Lillian Marie Disney (née Bounds) was the wife of Walt Disney from 1925, until his death in 1966.
Born in Spalding, Idaho, she graduated from Lapwai High School and attended a year of business college before moving to southern California in 1923 to live with her sister, Hazel Sewell. In 1924, Lillian became Walt first official secretary before marrying him one year later. On her early years at Disney Lillian recounted the following;
"I was not very artistic at all and I was never very good at inking and painting. Later, Walt made me his secretary, but I made too many mistakes when he was dictating. He always said I was so bad he had to marry me. They tried to use me as a secretary, but I wasn't very good at it. So I went back to painting".
Her filmography included working as an ink artist for the short film Plane Crazy. Lillian is credited with having named her husband's famous character, Mickey Mouse, during a train trip from New York to California in 1928. Walt showed a drawing of the cartoon mouse to his wife and told her that he was going to name it "Mortimer Mouse." Lillian replied that the name sounded "too pompous" and she was very proud to have suggested the name "Mickey Mouse" instead of Mortimer.

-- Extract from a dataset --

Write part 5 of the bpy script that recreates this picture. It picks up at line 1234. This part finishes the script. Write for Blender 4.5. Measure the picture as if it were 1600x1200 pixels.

Walt named one of the Disneyland Railroad cars the "Lilly Belle" in her honor, and the Walt Disney World Railroad in Magic Kingdom has the locomotive named "Lilly Belle", where each locomotive is named for someone who greatly contributed to Walt Disney Productions or The Walt Disney Company. Walt Disney Imagineering created "The Empress Lilly", a paddle steamer replica, at Downtown Disney at the Walt Disney World in Florida which was christened by Lillian herself on May 1, 1997. Lillian was inducted to the Disney Legends in 2003.
Lillian Disney suffered a stroke on December 15, 1997, which was exactly 31 years after the death of her first husband, Walt. She died the following morning on December 16, 1997, at her home in Los Angeles, California. She was 98 years old. She was posthumously named a Disney Legend in 2003, alongside her sister-in-law Edna Disney.